Finally, geopolitical musings aside, I really like traveling to Germany as a tourist. The people are friendly and helpful and there’s so much to see, do, and eat. Many thanks to all the Germans who made our visit to their country so fun and so enlightening.

(Photo credit: Patrick Cooper)

1 comment on “Examining the U.S.-Germany Relationship
  • Regarding TTIP, who are the elites who support it and why?

    Intellectuals not involved with powerful multinational companies (or aiming to be) strongly oppose TTIP because of its anti-democratic and anti-social implications.

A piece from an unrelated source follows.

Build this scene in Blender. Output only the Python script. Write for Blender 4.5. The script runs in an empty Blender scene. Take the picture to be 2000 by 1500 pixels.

If you put the wellbeing of the people before economic growth (and at large, the latter seems to come at the cost of the former), then you cannot support TTIP.

    TTIP will grant companies the opportunity to sue nations over laws that protect the wellbeing of people (e.g. banning fracking or GMO), but limit business; all in secret courts, to prevent public outcry and involvement obviously.

    This just (almost I guess) happened in Canada under NAFTA: cbc.ca/m/news/canada/u-s-firm-sues-canada-for-10-5-billion-over-water-1.180821

    The same is bound to happen in Europe, especially in Germany, where people are very critical and conservative when it comes to things like tampering with their privacy, food, and national treasures – and rightfully so!

    Sadly, the lobbies of the “elites” are powerful and do not represent the interests of the majority. If TTIP or one of its cousins (CETIP) gets passed, it will be against the will of that same majority.